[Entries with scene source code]
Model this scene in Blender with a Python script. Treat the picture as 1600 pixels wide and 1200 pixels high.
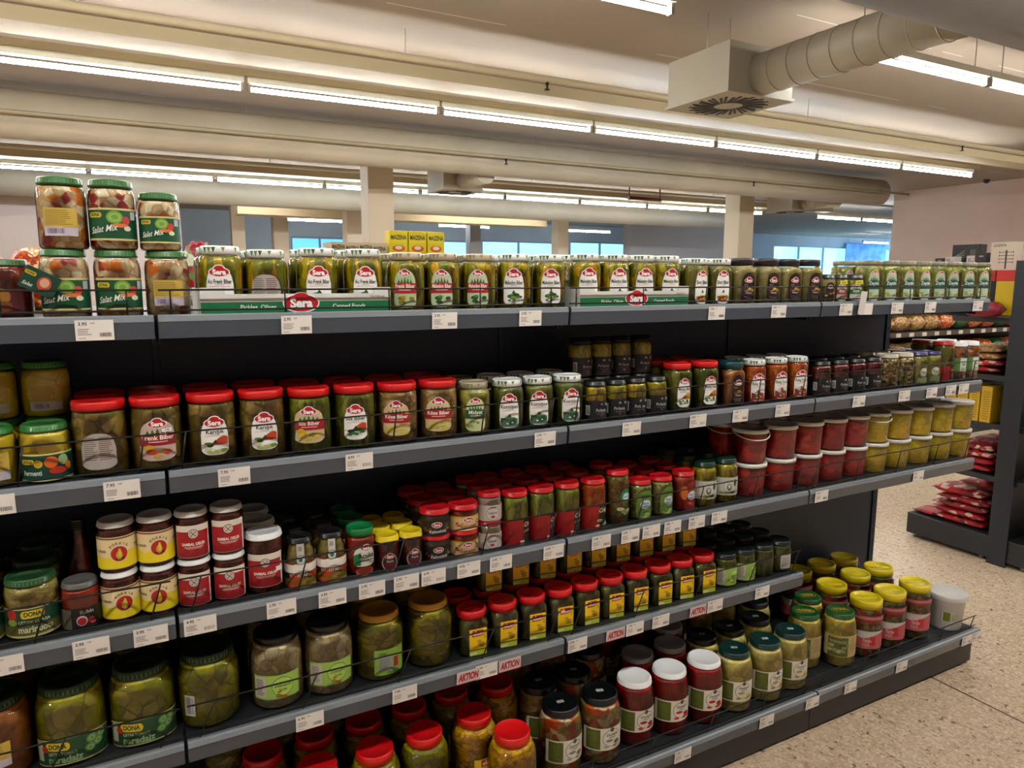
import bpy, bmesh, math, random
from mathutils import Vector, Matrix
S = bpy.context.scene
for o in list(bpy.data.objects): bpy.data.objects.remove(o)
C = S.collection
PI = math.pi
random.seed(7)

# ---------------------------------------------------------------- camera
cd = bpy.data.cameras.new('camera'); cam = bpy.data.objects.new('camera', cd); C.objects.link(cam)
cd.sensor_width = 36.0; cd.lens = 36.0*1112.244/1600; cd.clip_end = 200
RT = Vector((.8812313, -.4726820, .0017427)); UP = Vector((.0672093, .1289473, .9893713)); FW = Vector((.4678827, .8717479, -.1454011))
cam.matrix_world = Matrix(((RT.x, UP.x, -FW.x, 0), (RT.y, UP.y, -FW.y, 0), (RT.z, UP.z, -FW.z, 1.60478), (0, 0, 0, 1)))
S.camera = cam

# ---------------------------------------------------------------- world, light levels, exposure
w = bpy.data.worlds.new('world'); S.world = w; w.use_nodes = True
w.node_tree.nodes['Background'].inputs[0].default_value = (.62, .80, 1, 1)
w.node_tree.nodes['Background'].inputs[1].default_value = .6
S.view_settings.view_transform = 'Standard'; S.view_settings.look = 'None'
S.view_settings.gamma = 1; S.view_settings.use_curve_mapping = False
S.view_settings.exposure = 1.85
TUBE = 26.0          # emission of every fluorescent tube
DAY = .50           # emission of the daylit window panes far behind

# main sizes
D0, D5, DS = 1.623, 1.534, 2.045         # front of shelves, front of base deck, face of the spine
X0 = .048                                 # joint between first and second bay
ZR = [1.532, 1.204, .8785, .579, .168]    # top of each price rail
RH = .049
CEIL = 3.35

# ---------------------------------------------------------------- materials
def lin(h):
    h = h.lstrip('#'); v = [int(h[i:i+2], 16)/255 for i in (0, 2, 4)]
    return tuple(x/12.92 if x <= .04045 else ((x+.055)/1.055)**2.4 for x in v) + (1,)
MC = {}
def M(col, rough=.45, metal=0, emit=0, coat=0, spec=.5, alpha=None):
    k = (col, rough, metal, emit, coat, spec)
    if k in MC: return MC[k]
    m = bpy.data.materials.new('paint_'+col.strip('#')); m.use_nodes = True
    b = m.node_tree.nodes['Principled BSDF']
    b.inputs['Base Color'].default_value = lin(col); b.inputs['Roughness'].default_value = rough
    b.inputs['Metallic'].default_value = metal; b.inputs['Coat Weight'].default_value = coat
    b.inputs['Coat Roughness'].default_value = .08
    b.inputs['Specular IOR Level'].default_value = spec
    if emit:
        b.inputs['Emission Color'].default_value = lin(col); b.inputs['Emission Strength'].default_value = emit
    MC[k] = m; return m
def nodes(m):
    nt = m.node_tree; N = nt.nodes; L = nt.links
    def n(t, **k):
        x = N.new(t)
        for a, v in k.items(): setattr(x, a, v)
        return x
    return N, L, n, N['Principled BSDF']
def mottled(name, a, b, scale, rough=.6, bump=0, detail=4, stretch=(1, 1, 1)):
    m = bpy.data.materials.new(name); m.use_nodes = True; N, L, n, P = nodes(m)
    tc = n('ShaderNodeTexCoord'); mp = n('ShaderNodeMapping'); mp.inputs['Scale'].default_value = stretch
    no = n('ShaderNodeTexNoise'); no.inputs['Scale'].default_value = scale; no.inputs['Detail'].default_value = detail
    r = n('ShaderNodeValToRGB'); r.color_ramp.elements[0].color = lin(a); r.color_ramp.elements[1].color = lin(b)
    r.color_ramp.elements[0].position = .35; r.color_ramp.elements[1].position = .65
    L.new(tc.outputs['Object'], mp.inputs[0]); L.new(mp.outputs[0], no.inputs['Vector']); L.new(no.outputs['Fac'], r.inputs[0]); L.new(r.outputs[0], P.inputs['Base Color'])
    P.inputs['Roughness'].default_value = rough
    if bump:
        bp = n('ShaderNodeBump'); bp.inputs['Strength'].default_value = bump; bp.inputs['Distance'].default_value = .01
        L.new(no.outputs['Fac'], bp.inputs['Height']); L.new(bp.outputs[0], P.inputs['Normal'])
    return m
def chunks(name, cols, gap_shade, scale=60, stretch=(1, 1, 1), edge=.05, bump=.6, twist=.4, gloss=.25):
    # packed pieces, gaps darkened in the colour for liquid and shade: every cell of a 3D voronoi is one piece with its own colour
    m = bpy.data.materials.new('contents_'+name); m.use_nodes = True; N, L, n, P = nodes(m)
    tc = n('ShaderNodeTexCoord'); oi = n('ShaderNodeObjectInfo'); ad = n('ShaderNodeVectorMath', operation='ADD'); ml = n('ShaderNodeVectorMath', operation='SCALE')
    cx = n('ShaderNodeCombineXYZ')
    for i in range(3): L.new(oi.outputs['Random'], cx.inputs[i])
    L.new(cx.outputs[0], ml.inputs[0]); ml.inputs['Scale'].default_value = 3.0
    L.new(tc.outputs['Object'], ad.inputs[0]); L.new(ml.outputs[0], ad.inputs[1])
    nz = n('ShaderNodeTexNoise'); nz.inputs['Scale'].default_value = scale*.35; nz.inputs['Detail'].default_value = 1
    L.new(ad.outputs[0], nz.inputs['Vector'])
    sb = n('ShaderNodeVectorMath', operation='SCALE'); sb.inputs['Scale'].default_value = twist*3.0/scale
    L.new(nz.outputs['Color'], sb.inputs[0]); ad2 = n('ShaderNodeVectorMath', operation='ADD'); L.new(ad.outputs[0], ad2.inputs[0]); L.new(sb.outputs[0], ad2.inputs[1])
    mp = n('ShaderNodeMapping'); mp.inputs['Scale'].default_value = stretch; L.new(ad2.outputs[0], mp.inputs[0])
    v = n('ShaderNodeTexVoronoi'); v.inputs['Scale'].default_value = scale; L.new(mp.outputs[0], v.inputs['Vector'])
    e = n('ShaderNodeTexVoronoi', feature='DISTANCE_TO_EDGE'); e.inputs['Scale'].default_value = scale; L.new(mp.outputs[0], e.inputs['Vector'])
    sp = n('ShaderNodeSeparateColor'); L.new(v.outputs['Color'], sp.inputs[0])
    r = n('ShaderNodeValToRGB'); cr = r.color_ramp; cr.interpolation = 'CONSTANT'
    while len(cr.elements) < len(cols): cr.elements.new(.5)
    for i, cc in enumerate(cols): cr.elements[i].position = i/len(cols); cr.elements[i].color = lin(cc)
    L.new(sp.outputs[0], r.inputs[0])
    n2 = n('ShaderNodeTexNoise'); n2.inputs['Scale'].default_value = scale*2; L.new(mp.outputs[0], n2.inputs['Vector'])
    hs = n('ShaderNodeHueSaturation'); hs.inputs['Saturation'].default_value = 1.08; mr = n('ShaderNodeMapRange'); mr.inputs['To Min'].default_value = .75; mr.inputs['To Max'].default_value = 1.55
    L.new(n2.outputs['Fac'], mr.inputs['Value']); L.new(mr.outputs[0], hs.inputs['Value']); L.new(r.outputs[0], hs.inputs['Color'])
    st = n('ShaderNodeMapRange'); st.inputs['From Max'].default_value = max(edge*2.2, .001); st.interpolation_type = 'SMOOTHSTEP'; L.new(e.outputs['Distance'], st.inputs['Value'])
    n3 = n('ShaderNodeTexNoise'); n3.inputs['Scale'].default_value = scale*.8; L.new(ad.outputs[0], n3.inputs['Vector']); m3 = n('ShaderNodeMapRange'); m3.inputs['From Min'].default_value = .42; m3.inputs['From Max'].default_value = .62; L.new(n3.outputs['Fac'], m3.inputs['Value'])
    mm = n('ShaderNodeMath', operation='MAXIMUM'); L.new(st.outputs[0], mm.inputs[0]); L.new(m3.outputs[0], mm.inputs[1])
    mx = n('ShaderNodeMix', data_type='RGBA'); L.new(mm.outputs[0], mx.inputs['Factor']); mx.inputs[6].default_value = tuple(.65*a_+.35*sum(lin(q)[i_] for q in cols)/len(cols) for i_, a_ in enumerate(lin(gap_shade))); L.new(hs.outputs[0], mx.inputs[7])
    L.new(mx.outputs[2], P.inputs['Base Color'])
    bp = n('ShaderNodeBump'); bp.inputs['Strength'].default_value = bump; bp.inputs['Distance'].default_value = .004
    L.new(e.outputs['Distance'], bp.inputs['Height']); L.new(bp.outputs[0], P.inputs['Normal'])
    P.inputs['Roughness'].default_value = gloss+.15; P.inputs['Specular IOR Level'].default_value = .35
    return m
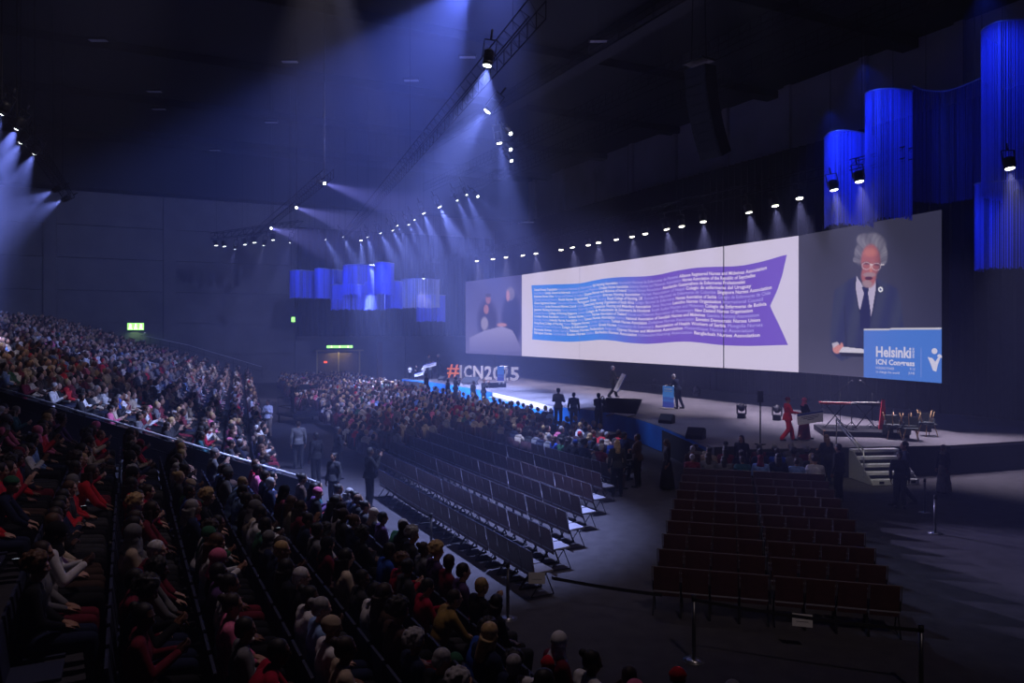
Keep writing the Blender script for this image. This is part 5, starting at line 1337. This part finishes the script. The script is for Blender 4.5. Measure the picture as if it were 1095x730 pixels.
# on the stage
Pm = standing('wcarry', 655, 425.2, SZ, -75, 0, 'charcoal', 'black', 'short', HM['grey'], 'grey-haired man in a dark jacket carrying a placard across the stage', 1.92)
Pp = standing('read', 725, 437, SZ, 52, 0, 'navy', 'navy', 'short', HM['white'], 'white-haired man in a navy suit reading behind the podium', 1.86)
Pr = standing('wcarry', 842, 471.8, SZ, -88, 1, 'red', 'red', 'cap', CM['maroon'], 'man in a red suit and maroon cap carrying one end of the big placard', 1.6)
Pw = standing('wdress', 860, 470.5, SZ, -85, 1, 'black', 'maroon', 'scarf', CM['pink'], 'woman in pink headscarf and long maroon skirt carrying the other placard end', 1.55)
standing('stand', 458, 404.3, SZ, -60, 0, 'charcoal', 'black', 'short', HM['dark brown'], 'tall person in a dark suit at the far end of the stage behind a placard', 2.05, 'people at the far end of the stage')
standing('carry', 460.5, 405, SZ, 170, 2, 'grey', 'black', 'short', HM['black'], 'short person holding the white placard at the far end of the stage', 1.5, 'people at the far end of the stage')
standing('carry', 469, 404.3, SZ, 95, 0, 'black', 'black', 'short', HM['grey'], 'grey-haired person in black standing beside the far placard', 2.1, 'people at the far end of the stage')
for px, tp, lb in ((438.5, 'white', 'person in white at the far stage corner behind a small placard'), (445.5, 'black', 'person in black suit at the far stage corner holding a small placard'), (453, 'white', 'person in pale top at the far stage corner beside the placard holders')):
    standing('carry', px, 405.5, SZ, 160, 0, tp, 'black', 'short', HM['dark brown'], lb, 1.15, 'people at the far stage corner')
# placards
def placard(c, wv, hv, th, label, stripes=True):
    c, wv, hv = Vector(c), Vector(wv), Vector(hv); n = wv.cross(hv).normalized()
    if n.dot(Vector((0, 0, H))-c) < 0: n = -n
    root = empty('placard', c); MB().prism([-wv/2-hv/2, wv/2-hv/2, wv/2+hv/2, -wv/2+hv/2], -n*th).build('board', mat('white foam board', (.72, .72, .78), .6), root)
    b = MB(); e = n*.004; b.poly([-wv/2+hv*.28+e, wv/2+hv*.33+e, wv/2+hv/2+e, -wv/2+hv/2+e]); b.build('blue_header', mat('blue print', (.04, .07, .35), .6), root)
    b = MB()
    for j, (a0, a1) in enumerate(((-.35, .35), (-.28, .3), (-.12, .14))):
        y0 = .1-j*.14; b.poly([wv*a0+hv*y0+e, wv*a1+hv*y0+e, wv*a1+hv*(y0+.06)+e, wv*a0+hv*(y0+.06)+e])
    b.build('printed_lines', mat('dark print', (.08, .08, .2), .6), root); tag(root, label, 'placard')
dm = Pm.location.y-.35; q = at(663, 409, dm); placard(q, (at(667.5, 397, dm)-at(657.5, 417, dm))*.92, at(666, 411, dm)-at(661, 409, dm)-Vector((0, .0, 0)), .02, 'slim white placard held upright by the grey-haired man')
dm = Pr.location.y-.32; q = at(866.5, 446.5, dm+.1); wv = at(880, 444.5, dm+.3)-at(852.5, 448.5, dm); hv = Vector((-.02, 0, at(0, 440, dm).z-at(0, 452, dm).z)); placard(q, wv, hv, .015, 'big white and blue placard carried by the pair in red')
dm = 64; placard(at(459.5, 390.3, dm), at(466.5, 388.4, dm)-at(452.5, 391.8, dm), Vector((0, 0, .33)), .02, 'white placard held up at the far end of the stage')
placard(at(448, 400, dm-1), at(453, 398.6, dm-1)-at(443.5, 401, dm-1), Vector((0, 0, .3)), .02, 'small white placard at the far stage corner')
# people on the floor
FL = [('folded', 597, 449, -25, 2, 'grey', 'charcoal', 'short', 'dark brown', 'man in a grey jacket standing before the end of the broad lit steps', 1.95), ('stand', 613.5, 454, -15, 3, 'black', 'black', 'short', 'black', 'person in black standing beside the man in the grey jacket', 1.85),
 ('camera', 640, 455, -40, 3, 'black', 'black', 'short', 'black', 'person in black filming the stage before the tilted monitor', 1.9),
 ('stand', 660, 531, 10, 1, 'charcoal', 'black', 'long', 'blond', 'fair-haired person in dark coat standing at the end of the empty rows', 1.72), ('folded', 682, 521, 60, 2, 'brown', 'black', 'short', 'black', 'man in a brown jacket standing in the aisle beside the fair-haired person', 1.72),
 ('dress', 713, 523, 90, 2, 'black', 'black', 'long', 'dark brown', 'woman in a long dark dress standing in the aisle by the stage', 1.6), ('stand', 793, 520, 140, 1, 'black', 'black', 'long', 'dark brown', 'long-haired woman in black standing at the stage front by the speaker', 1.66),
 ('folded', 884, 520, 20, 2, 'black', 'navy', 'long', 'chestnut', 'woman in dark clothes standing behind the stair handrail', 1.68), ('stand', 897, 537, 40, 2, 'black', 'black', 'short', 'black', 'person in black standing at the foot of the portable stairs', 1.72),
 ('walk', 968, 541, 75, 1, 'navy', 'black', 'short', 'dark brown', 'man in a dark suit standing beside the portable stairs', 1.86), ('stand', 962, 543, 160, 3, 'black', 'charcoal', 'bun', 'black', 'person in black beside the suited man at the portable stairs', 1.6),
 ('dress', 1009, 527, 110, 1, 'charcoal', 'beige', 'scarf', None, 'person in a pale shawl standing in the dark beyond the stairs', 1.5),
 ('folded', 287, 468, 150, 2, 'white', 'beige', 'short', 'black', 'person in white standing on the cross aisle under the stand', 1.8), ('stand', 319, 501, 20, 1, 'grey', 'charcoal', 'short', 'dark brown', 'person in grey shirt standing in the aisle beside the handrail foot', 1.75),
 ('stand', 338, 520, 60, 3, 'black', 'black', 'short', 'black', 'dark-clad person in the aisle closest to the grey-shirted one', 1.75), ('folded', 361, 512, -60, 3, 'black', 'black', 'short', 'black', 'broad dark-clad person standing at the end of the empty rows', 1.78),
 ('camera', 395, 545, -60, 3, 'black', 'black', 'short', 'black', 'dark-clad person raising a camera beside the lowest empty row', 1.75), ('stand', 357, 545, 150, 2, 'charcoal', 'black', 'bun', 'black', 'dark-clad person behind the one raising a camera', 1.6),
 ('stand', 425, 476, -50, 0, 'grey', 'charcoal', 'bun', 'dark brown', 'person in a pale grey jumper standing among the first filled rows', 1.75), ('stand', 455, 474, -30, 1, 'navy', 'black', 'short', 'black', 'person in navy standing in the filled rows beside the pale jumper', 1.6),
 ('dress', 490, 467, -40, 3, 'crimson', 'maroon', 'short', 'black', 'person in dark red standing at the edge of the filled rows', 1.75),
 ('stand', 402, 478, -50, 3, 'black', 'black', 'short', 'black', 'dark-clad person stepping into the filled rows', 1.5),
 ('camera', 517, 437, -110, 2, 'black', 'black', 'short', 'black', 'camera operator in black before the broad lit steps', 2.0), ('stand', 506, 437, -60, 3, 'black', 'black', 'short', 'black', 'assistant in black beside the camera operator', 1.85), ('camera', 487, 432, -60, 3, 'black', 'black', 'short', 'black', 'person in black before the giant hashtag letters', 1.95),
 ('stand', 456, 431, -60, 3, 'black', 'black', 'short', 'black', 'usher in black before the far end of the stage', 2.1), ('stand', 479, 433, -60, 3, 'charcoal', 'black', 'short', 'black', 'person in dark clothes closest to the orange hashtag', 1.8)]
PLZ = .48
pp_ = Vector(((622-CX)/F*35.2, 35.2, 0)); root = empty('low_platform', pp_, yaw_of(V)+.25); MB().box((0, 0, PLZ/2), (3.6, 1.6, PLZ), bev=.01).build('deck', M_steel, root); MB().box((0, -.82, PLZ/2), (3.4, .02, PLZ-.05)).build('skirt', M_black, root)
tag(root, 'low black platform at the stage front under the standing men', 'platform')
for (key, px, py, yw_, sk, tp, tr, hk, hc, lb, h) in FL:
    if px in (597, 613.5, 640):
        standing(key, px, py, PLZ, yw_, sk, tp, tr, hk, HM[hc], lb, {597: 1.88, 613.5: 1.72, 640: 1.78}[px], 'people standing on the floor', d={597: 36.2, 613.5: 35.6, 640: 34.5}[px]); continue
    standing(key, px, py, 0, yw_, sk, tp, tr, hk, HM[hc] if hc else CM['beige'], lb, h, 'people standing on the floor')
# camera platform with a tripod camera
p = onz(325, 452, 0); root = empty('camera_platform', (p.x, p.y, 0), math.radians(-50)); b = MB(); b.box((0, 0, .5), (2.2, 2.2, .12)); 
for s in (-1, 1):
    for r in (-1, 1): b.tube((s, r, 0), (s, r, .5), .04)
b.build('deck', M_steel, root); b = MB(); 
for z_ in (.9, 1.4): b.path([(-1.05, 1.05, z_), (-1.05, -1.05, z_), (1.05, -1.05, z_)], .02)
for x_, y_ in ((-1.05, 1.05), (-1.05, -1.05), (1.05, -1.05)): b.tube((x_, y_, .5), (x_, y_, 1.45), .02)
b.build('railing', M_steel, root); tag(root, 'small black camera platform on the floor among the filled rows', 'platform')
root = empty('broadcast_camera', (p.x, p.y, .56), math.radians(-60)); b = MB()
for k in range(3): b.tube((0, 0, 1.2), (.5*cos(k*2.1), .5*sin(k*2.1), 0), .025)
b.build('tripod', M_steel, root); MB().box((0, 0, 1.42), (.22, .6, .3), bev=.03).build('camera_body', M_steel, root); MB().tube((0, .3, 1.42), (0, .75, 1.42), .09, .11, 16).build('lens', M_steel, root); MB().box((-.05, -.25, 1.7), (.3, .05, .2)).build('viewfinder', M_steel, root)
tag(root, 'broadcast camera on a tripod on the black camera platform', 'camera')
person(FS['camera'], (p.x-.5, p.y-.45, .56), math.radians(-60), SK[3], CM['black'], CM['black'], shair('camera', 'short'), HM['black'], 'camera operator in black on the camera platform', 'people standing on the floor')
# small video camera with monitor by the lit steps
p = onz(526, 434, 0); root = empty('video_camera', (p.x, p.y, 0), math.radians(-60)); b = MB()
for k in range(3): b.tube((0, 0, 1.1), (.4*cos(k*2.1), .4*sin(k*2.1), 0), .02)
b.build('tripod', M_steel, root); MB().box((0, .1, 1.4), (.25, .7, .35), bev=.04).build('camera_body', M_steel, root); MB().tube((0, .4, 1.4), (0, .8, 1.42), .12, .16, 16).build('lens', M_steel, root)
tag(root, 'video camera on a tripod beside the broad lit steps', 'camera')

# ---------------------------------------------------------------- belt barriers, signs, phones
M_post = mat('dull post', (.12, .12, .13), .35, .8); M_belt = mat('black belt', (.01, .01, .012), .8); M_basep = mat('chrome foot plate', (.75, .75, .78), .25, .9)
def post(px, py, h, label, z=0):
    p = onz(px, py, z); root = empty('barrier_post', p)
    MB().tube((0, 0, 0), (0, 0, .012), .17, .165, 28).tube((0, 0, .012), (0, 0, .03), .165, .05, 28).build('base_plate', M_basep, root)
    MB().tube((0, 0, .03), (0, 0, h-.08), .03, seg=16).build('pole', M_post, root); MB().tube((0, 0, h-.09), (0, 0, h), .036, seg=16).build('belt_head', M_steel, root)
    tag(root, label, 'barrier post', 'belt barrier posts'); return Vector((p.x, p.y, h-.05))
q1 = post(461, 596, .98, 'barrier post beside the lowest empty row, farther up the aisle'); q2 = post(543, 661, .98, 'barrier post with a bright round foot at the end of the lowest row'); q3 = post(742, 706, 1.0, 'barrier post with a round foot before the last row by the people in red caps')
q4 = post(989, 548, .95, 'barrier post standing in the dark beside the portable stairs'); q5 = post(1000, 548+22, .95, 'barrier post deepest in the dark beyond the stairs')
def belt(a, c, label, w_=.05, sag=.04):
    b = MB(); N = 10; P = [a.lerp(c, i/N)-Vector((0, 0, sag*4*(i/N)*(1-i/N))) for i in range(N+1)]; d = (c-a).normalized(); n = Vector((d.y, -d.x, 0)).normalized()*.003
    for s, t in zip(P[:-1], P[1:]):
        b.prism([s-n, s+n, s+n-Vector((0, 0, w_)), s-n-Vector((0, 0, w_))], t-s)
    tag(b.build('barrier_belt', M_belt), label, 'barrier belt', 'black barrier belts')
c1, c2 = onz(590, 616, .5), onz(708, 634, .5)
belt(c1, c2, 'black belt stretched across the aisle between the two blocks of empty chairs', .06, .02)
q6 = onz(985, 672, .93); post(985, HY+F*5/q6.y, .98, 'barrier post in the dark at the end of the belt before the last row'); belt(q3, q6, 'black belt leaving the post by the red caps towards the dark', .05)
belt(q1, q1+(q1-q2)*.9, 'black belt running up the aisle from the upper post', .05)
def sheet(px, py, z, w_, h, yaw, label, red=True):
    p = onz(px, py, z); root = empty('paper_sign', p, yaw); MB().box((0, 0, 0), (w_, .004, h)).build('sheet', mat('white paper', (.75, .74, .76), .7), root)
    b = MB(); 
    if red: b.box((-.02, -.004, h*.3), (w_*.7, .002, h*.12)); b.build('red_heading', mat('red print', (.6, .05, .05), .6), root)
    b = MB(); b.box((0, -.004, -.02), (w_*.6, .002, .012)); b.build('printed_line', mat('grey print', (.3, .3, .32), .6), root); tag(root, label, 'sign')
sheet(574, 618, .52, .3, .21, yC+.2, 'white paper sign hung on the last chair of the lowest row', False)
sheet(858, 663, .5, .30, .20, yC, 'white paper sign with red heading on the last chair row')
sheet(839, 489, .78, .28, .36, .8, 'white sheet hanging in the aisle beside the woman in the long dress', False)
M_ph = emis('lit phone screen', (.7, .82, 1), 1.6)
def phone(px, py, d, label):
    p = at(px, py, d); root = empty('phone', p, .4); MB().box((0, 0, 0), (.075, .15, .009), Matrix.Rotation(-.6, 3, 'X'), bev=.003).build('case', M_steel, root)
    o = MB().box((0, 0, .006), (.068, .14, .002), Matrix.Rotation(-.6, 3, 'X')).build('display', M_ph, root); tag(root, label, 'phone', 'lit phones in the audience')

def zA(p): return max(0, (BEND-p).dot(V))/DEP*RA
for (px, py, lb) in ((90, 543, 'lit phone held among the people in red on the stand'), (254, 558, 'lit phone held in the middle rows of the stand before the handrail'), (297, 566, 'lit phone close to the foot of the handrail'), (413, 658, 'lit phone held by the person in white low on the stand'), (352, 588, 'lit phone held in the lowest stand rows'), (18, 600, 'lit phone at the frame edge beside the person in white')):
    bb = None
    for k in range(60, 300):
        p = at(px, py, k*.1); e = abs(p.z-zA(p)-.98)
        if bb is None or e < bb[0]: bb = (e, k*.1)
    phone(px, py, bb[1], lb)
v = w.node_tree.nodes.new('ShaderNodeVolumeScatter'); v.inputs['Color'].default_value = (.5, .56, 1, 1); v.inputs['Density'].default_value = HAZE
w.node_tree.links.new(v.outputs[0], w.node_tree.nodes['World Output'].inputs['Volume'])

[What you should do]
Only the lines from the top of the records through the line with "random.seed(7)" belong in the copy; write them out exactly, leaving out pictures.

[Task output]
Model this scene in Blender with a Python script. Treat the picture as 1600 pixels wide and 1200 pixels high.
import bpy, bmesh, math, random
from mathutils import Vector, Matrix
S = bpy.context.scene
for o in list(bpy.data.objects): bpy.data.objects.remove(o)
C = S.collection
PI = math.pi
random.seed(7)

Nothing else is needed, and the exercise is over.